Curieus genoeg anonimiseert Vanriet sommige schrijvers, kunstenaars en tijdgenoten. Al zal niemand lang moeten zoeken naar de identiteit van de schrijver die zijn zeventigste verjaardag vierde in een Antwerps antiquariaat. 'Vanonder grijze borstels blinken waterige ogen. (..) Het geamplificeerde gepiep van zijn huig stuitert tegen de muren. Hij neemt een jeneverslok en slikt beukend als een orkaan.'

In een Gents museumdirecteur valt moeiteloos de rusteloze Jan Hoet te herkennen, die een keer op blitzbezoek komt. 'Hij gooit me zijn verwilderde blik toe en zijn armen maken hoekslagen, hogedrukketel zonder ventiel.' Vanriet heeft duidelijk inspiratie geput uit de dagboeken van de gebroeders De Goncourt. Die konden ook zo achteloos vilein zijn. Veel tederder is de schilder als hij over een gekscherende Cees Nooteboom of Hugo Claus schrijft en zijn later 'weigerachtige hersenkwabben'. Zeker het sluipende aftakelingsproces van de maestro en de fameuze petanqueclub leiden tot gevoelige passages.

Benijdenswaardig

Telkens weer valt op hoe Vanriet zich in een gezelschap weet weg te cijferen en bij voorkeur het fly-on-the-wallprincipe hanteert. Zij het een vlieg die bijzonder goed positie weet te kiezen en zijn facettenoog in hoog tempo inzet. Hij participeert, maar in feite observeert hij. Je kijkt maar beter uit je doppen als de kunstenaar in je buurt vertoeft, zullen veel collega's en kennissen na het lezen van deze autobiografie denken.

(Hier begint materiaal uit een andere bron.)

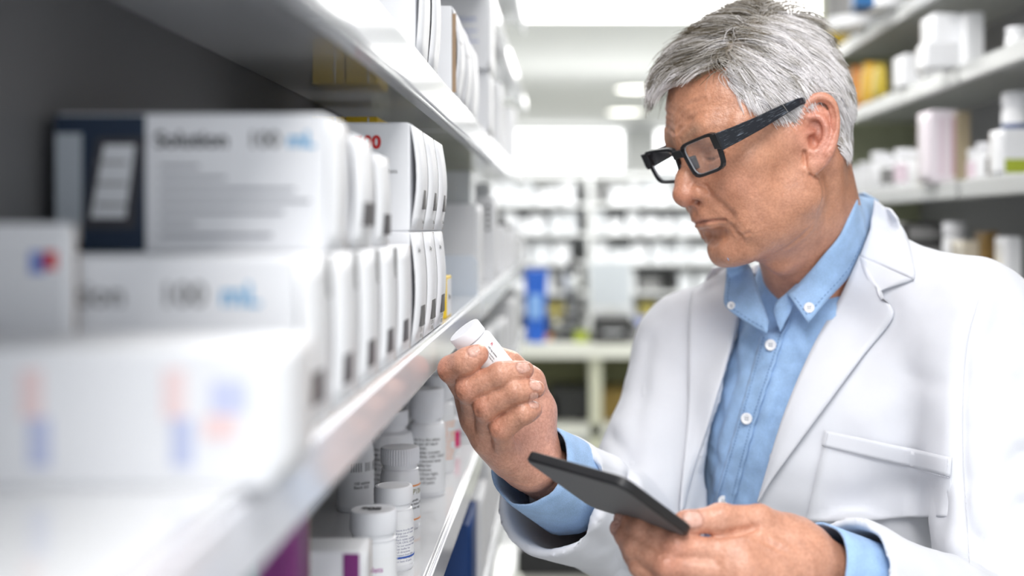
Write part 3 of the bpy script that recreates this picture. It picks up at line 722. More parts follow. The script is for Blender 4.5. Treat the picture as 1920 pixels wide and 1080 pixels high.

Vermoedelijk wordt Vanriet sinds kort iets argwanender ontvangen in sommige cenakels, al blijft zijn spot vaak mild en goedmoedig. Vanriet formuleert bovendien helder en tegelijk beeldend. Soms haalt hij wel eens de krultang door zijn woorden ('Het dwarrelt precieus uit haar mond, alsof dun bladgoud zweeft op het briesje van haar adem.') of slaat plots een zoet parfum van ijdelheid van de pagina's af. Het stoort nauwelijks. Want Radeloos geluk is een fresco dat veel collega's hem mogen benijden. Nee, dit boek had niet misstaan in de prestigieuze Privé-domeinreeks.

Jan Vanriet, Radeloos geluk, Hollands Diep, 554 p., 24,95 euro.